Infosys, for long considered the embodiment of perfection in fine-tuning the old model of billing clients, and which has been known to chase higher margins than its industry peers, is apparently less smug in these new times. Stung by the fall in its margins, and lagging behind its peers in revenue growth, the company is increasingly moving away from its old model.

The new way of pricing services — Infosys sometimes calls it non-linear pricing models — marks a shift towards a pricing that is no longer proportional to the volume of service sold to the client.

Others such as iGATE Corporation, a second-tier service provider, have been more aggressive. One advertisement (in a series targeted at potential clients in the U.S.), released late last year, attacks rivals using the time and material model as being the “No. 1 enemy of mega corporations.” It urges the target audience to stay away from service providers who insist on charging fees irrespective of the results they actually deliver and shift over to an ‘outcome-based model’.

Although industry rivals such as Infosys and Wipro have claimed that they too have been offering similar “outcomes,” Phaneesh Murthy, CEO, iGATE, believes otherwise.

‘No longer relevant’

According to Mr. Murthy, the old model is no longer relevant. “If you ask a freelance journalist to write a piece for which you will pay him/her by the hour, your article is not likely to be finished in a hurry,” he quips. In short, the client ought to pay only for the tangible results that have been delivered by the service provider, he argues.

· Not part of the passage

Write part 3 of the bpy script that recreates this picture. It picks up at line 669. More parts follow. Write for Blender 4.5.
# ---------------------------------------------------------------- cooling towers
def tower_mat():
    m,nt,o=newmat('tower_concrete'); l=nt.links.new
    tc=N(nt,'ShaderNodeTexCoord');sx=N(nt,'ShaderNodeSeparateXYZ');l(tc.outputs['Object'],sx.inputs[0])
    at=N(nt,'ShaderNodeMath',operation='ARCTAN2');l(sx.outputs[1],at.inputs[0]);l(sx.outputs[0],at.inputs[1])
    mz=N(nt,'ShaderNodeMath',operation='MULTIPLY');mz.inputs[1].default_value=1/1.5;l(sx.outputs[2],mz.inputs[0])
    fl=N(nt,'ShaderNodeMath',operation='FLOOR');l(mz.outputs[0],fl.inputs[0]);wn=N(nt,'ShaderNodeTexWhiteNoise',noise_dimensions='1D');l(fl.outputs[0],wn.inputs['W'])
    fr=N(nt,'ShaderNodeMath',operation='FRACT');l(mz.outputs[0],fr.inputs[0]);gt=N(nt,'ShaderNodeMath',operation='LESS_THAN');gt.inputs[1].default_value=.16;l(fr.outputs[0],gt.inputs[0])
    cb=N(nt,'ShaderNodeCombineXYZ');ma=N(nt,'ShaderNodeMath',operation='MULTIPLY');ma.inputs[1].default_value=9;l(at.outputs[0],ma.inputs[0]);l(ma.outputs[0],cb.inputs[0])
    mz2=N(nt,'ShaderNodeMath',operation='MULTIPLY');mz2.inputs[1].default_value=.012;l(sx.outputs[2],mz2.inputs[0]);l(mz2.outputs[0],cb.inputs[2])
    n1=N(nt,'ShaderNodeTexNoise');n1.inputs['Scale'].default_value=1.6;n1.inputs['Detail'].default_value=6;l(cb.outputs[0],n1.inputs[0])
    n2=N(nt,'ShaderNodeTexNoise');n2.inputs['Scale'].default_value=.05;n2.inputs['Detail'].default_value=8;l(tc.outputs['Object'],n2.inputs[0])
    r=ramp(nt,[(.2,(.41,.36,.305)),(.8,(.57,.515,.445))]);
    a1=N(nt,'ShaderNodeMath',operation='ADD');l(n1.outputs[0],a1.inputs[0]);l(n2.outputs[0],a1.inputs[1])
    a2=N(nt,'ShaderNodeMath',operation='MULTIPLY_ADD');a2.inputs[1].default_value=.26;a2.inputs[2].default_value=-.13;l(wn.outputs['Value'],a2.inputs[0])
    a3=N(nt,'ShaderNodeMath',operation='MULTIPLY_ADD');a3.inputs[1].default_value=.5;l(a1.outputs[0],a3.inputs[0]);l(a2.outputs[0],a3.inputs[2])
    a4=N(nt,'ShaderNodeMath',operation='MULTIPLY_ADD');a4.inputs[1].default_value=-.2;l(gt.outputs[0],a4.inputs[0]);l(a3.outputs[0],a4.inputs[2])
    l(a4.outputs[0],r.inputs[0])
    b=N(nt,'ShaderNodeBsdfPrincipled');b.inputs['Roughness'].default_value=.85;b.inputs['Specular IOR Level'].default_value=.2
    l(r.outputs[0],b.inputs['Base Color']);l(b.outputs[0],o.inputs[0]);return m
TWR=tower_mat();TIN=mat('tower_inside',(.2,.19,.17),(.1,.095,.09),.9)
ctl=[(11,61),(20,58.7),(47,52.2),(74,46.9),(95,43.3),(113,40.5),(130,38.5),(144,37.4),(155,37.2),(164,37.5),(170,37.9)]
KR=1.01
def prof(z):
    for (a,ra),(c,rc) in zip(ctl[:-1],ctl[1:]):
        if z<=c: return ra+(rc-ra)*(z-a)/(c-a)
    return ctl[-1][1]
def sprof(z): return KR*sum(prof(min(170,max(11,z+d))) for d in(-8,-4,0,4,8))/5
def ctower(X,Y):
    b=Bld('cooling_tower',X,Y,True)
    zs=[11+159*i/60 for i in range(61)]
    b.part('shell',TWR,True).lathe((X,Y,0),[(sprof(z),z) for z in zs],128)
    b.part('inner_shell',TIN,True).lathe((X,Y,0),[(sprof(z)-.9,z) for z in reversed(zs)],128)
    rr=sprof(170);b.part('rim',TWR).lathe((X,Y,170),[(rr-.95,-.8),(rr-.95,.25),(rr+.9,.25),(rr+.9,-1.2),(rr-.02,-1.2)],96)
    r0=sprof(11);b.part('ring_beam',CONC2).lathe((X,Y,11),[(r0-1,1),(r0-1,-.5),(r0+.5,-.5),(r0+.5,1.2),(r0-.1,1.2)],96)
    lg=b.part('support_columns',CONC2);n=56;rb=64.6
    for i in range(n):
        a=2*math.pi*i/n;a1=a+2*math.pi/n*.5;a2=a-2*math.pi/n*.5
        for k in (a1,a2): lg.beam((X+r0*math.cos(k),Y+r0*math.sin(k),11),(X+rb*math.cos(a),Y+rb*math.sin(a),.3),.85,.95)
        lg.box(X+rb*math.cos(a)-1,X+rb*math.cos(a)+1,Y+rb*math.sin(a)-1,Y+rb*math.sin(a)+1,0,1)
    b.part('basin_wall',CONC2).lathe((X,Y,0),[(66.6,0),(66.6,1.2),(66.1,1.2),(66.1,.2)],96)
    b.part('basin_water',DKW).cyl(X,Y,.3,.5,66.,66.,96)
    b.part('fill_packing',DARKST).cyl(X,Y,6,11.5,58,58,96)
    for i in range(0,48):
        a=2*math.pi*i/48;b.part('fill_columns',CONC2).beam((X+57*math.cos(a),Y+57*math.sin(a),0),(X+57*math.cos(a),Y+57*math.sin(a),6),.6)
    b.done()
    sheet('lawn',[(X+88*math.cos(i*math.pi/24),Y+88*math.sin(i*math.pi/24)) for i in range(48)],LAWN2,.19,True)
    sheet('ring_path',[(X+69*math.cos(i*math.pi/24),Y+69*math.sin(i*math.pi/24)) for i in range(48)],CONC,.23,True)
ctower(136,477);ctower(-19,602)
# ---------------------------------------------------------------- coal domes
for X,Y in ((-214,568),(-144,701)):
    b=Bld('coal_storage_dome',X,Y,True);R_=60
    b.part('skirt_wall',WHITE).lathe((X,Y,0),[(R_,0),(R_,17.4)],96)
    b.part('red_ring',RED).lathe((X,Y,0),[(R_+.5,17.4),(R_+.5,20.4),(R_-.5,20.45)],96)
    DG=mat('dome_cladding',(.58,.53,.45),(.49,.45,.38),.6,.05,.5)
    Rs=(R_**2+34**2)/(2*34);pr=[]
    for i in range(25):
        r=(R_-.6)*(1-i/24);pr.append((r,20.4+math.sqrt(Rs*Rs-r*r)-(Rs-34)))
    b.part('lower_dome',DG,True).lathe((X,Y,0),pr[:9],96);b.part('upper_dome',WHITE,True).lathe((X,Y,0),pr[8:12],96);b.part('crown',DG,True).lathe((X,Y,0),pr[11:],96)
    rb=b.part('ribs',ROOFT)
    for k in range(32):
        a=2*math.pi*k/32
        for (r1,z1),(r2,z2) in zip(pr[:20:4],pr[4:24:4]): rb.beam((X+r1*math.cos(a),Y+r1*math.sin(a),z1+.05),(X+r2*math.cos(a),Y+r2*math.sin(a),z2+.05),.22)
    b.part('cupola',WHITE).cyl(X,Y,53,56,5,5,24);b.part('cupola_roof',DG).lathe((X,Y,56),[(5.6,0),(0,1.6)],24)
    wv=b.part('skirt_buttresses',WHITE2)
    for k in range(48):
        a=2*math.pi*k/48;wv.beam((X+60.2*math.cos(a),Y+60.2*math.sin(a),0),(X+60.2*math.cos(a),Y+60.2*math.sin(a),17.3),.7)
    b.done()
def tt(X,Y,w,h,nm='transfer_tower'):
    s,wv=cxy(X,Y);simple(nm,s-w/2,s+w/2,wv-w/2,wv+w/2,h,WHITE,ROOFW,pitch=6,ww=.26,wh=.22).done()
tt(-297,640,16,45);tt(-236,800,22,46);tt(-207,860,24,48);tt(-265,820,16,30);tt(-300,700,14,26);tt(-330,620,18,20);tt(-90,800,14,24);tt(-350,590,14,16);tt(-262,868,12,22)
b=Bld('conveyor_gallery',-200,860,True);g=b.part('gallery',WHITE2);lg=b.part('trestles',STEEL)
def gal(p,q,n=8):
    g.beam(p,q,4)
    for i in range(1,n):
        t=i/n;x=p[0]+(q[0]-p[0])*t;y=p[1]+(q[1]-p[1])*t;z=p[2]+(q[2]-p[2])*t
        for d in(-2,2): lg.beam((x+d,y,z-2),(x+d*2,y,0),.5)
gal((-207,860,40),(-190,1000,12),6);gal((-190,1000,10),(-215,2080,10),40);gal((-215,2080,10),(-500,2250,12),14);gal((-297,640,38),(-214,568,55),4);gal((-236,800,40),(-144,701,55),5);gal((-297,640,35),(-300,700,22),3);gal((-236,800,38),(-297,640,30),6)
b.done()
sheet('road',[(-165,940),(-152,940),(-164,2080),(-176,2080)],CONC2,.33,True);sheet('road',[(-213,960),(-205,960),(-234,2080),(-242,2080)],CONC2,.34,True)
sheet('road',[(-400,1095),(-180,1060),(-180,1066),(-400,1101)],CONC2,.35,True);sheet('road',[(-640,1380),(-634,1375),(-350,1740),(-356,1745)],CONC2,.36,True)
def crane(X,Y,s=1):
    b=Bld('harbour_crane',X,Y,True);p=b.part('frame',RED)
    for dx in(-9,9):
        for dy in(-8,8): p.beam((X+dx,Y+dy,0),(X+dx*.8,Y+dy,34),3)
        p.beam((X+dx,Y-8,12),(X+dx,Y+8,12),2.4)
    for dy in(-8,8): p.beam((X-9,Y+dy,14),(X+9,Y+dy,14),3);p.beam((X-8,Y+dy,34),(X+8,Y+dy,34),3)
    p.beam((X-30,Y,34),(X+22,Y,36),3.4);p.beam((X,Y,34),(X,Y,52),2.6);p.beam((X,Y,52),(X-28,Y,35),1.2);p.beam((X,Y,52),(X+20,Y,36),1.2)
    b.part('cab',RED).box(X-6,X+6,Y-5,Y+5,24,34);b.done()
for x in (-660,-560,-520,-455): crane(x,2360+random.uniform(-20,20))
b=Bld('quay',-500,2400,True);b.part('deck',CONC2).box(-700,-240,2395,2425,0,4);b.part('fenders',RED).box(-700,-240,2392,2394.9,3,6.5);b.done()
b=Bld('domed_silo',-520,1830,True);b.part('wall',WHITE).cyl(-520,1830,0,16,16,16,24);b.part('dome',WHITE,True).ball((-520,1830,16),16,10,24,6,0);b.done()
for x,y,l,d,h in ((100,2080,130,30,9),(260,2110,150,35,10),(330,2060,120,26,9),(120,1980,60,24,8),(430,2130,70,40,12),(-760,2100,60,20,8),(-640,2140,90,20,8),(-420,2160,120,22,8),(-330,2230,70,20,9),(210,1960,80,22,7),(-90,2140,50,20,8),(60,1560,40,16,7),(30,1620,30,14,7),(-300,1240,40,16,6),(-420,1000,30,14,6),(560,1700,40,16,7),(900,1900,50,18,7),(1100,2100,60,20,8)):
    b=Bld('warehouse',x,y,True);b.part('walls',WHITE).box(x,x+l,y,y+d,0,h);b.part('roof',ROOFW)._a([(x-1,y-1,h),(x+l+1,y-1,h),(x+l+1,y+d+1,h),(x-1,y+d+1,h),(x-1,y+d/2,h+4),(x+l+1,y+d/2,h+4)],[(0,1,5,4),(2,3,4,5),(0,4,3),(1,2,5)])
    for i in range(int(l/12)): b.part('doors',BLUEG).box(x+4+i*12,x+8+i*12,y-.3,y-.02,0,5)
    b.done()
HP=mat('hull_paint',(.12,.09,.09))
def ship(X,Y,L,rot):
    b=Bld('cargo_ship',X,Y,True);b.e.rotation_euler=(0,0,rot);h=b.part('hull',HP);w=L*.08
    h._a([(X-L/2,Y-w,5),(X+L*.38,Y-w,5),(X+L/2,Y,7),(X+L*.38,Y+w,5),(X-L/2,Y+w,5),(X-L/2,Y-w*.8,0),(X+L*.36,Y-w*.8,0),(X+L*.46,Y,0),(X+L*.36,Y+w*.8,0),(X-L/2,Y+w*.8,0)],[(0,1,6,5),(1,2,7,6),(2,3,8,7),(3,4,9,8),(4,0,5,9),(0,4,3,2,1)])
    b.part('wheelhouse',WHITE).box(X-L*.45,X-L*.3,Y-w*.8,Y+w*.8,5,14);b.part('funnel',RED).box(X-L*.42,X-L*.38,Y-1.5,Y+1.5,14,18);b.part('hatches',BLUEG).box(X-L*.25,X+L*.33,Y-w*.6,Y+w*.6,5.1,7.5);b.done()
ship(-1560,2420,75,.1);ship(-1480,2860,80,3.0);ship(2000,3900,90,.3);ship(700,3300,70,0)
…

But, shorn of all the sophistry, what this means is that it brings to the IT services industry what has been happening in the world of traditional industry — such as textiles, automobiles or even the beedi industry — where piece rates are the rule. The ongoing global recession has, in other words, been a great leveller. It brings to the doorstep of the ‘knowledge worker’ what their poorer cousins have been facing for years.

Outcome-based pricing

Mr. Murthy explains his company’s journey to this new model with the example of how iGATE changed the way it processed clients’ loan applications. In 2003, when iGATE started processing loans for banks, it used to cost them $2,300 to $2,500 per loan application. “At that time, the process was heavily manual: there was no automation and was very paper-intensive,” he recalls. When iGATE suggested to the banks that it would do the processing for $1,000 per loan, they were delighted. The company used imaging technologies to cut down the quantity of paper that had to move back and forth from clients, which increased productivity. By using technology, the company increased the speed of workflow and cut costs to as low as $350 per loan application that was processed, resulting in “whopping margins for us”, says Mr. Murthy.

Use of analytics

But more than automation what delivered greater value to the client was iGATE’s use of analytics, which dramatically increased the “success rate” of a bank’s customer opting for a mortgage from its client rather than from its rivals, Mr. Murthy claims. The success rate for clients improved from 40 per cent to 60 per cent by reducing the “turnaround time” for a loan application from 42 days to 13 days. After the banking crisis erupted, which led to a consolidation of banking activity in the U.S., iGATE realised it had to scale up significantly. That is what triggered its acquisition of Patni Computers in 2011.

Assessing risk is key

The company’s customers are realising that the outcome-based model offers them a chance to “pass on risk” to an external agency, which offers opportunities for companies such as iGATE, argues Mr. Murthy. But are there no limits to how much risk companies can stomach? “I manage risk by taking six or seven customers, I put them on the same platform and I basically bet that they will not behave identically,” Mr. Murthy responds. “This is what breaks the linearity of revenues by deploying people,” he argues.

Pricing in this model has to take into account the risks in the business, he says. “The industry has played the trading game so far, paying no attention to risks. It now has to be ready to play an entirely new ball game,” he quips.

“IT service providers have to now undertake many kinds of risks, such as technology and business risks, whose level may rise and ebb over time. Is industry prepared to play the new game, that is the question,” he says.